Thousands of aspiring lawyers found themselves defenceless after the Common Law Entrance Test (CLAT) sprang a surprise upon them with a revision in the question paper pattern that the candidates were unaware of.

"The paper was much longer than what was provided last year or what the sample papers have. The section on legal reasoning especially had very lengthy case dockets. I ended up leaving about 25 questions because of that," said Sonakshi Chaudhry, who appeared for the CLAT.

Another aspirant, Dhrupad Bharadwaj, said the English section had five passages instead of just one, which gave them less time to finish the paper.

The National University of Juridical Sciences (NUJS), Kolkata authorities, who administered the test, however, maintain that the announcement regarding the change was made repeatedly in advance.

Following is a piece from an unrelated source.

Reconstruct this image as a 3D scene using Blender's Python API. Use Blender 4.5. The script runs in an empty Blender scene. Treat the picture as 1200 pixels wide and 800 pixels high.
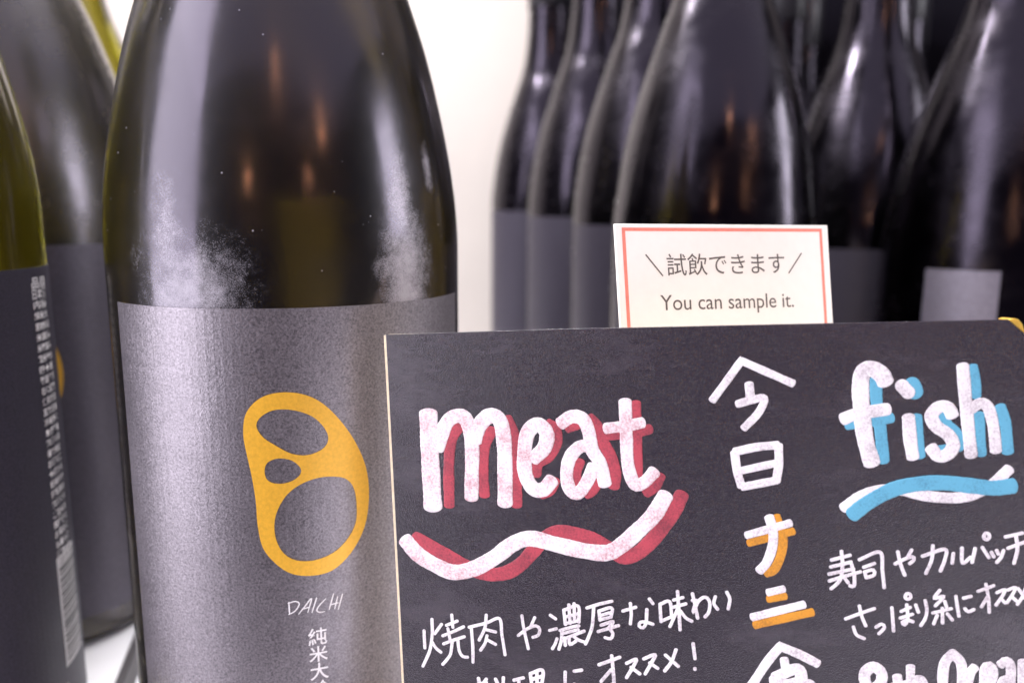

"The change was announced long time back. Maybe we were wrong in calculating the time and length (of the question paper), but it was done to put everyone on an equal footing," said MK Singh, convener of the CLAT exam.

The legal section along with the mathematics and verbal section, too, left students stumped. Only logical reasoning provided some relief to the harried students.

"We want only the best taking up law. There are students who think of this as a secondary option and others who come from lawyer families. This was done to introduce fairness in the system," added Singh.